* _Provided data_
+-------+

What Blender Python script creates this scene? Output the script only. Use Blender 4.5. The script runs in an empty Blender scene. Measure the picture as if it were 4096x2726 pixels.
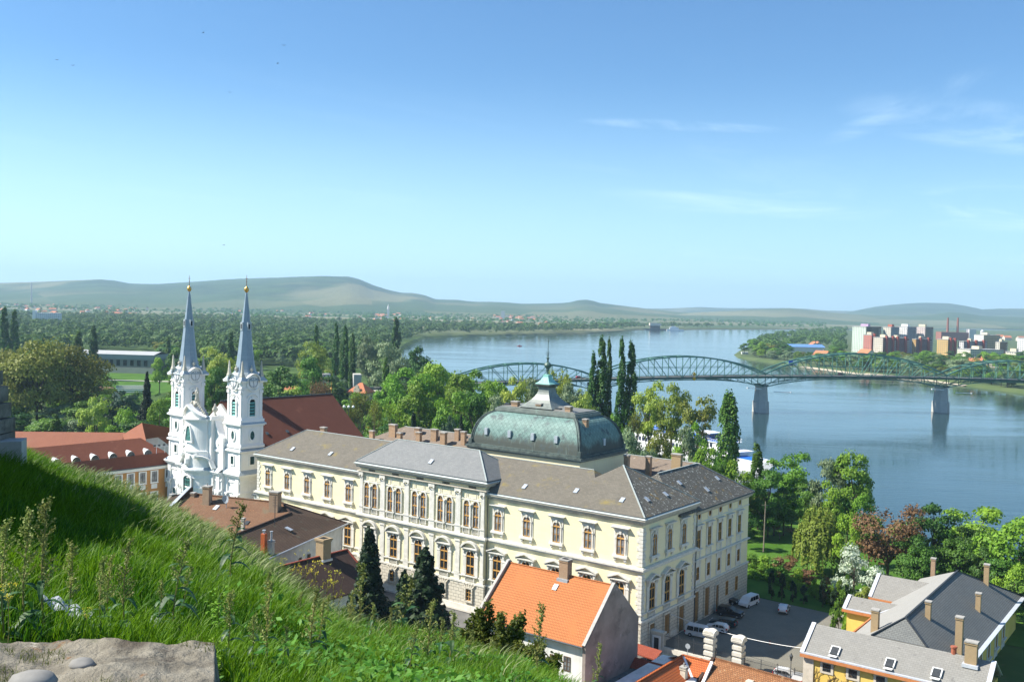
import bpy, bmesh, math, random
import numpy as np
from mathutils import Vector, Matrix

# ---------------------------------------------------------------- camera, sky, sun
HAZE = 8.5e-5
SC = bpy.context.scene
COL = SC.collection
random.seed(7)
RNG = np.random.default_rng(7)
CAMH = 58.0
FPX, PITCH, ROLL = 3920.0, math.radians(2.02), math.radians(1.40)
fwd = Vector((0, math.cos(PITCH), -math.sin(PITCH)))
up0 = Vector((0, math.sin(PITCH), math.cos(PITCH)))
rt0 = Vector((1, 0, 0))
camd = bpy.data.cameras.new('camera')
cam = bpy.data.objects.new('camera', camd)
COL.objects.link(cam)
camd.sensor_width = 36.0
camd.lens = FPX / 4096 * 36.0
camd.clip_start = 0.1
camd.clip_end = 60000
# picture turned clockwise by ROLL -> camera turned the other way about its axis
rx = rt0 * math.cos(ROLL) + up0 * math.sin(ROLL)
ry = up0 * math.cos(ROLL) - rt0 * math.sin(ROLL)
rm = Matrix((rx, ry, -fwd)).transposed()
cam.matrix_world = Matrix.Translation((0, 0, CAMH)) @ rm.to_4x4()
SC.camera = cam

SUN_EL, SUN_AZ = math.radians(45), math.radians(-90)   # azimuth clockwise from +Y
world = bpy.data.worlds.new('World')
SC.world = world
world.use_nodes = True
wn = world.node_tree
for n in list(wn.nodes): wn.nodes.remove(n)
sky = wn.nodes.new('ShaderNodeTexSky')
sky.sky_type = 'NISHITA'
sky.sun_disc = False
sky.sun_elevation = SUN_EL
sky.sun_rotation = SUN_AZ
sky.altitude = 150
sky.air_density = 1.0
sky.dust_density = 0.2
sky.ozone_density = 1.6
bg = wn.nodes.new('ShaderNodeBackground')
bg.inputs['Strength'].default_value = 0.066
out = wn.nodes.new('ShaderNodeOutputWorld')
# thin cirrus streaks, by direction
tc = wn.nodes.new('ShaderNodeTexCoord')
sep = wn.nodes.new('ShaderNodeSeparateXYZ')
wn.links.new(tc.outputs['Generated'], sep.inputs[0])
def wmath(op, a, b=None):
    n = wn.nodes.new('ShaderNodeMath'); n.operation = op
    for i, v in enumerate((a, b)):
        if v is None: continue
        if isinstance(v, (int, float)): n.inputs[i].default_value = v
        else: wn.links.new(v, n.inputs[i])
    return n.outputs[0]
zz = wmath('MAXIMUM', sep.outputs['Z'], 0.015)
u = wmath('DIVIDE', sep.outputs['X'], zz)
v = wmath('DIVIDE', sep.outputs['Y'], zz)
cmb = wn.nodes.new('ShaderNodeCombineXYZ')
wn.links.new(wmath('ADD', wmath('MULTIPLY', u, 0.55), wmath('MULTIPLY', v, 0.10)), cmb.inputs[0])
wn.links.new(wmath('ADD', wmath('MULTIPLY', v, 0.55), wmath('MULTIPLY', u, -0.5)), cmb.inputs[1])
ns = wn.nodes.new('ShaderNodeTexNoise')
ns.inputs['Scale'].default_value = 0.75
ns.inputs['Detail'].default_value = 9
ns.inputs['Roughness'].default_value = 0.62
ns.inputs['Distortion'].default_value = 0.9
wn.links.new(cmb.outputs[0], ns.inputs['Vector'])
ns2 = wn.nodes.new('ShaderNodeTexNoise')
ns2.inputs['Scale'].default_value = 0.28
ns2.inputs['Detail'].default_value = 3
wn.links.new(cmb.outputs[0], ns2.inputs['Vector'])
def ramp01(x, lo, hi):
    n = wn.nodes.new('ShaderNodeMapRange'); n.inputs[1].default_value = lo; n.inputs[2].default_value = hi
    n.interpolation_type = 'SMOOTHSTEP'
    wn.links.new(x, n.inputs[0]); return n.outputs[0]
cl = wmath('MULTIPLY', ramp01(ns.outputs[0], 0.47, 0.80), ramp01(ns2.outputs[0], 0.44, 0.66))
cl = wmath('MULTIPLY', cl, ramp01(sep.outputs['Z'], 0.02, 0.10))
az_ = wmath('DIVIDE', sep.outputs['X'], wmath('MAXIMUM', sep.outputs['Y'], 0.05)); el_ = wmath('DIVIDE', sep.outputs['Z'], wmath('MAXIMUM', sep.outputs['Y'], 0.05))
cl = wmath('MULTIPLY', cl, wmath('ADD', 0.22, wmath('MULTIPLY', ramp01(az_, 0.0, 0.36), 0.75)))
# two long wisps drawn out by the wind at the right
def wisp(a0, e0, la, le, tilt):
    da = wmath('SUBTRACT', az_, a0); de = wmath('SUBTRACT', wmath('SUBTRACT', el_, e0), wmath('MULTIPLY', da, tilt))
    q = wmath('ADD', wmath('POWER', wmath('ABSOLUTE', wmath('DIVIDE', da, la)), 2.0), wmath('POWER', wmath('ABSOLUTE', wmath('DIVIDE', de, le)), 2.0))
    return wmath('MULTIPLY', wmath('SUBTRACT', 1.0, ramp01(q, 0.0, 1.0)), ramp01(ns.outputs[0], 0.36, 0.66))
for w_ in ((0.47, 0.195, 0.16, 0.030, -0.10), (0.40, 0.215, 0.10, 0.016, 0.45), (0.17, 0.187, 0.12, 0.0065, -0.02)):
    cl = wmath('MAXIMUM', cl, wmath('MULTIPLY', wisp(*w_), 0.75))
cl = wmath('MULTIPLY', cl, 0.62)
mixw = wn.nodes.new('ShaderNodeMixRGB')
mixw.inputs[2].default_value = (11, 13, 14, 1)
wn.links.new(cl, mixw.inputs[0])
tint = wn.nodes.new('ShaderNodeMixRGB'); tint.blend_type = 'MULTIPLY'; tint.inputs[0].default_value = 1
tint.inputs[2].default_value = (0.66, 1.0, 1.26, 1)
wn.links.new(sky.outputs[0], tint.inputs[1])
hz = wn.nodes.new('ShaderNodeMixRGB')      # the whitish air low in the sky, brighter toward the sun's side
hz.inputs[2].default_value = (6.6, 9.6, 12.0, 1)
lowf = wmath('MULTIPLY', wmath('SUBTRACT', 1.0, ramp01(sep.outputs['Z'], -0.02, 0.24)), wmath('ADD', 0.62, wmath('MULTIPLY', sep.outputs['X'], -0.45)))
wn.links.new(lowf, hz.inputs[0])
wn.links.new(tint.outputs[0], hz.inputs[1])
wn.links.new(hz.outputs[0], mixw.inputs[1])
wn.links.new(mixw.outputs[0], bg.inputs['Color'])
wn.links.new(bg.outputs[0], out.inputs['Surface'])

sund = bpy.data.lights.new('sun', 'SUN')
sund.energy = 5.0
sund.angle = math.radians(0.53)
sund.color = (1.0, 0.94, 0.84)
sun = bpy.data.objects.new('sun', sund)
COL.objects.link(sun)
sdir = Vector((math.sin(SUN_AZ) * math.cos(SUN_EL), math.cos(SUN_AZ) * math.cos(SUN_EL), math.sin(SUN_EL)))
sun.rotation_euler = sdir.to_track_quat('Z', 'Y').to_euler()
sun.location = (-60, 100, 140)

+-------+

* _What you will do_
Write out exactly the lines between the start of the data and the line with "from mathutils import Vector, Matrix", including both, but none of the pictures.

* _The result_
What Blender Python script creates this scene? Output the script only. Use Blender 4.5. The script runs in an empty Blender scene. Measure the picture as if it were 4096x2726 pixels.
import bpy, bmesh, math, random
import numpy as np
from mathutils import Vector, Matrix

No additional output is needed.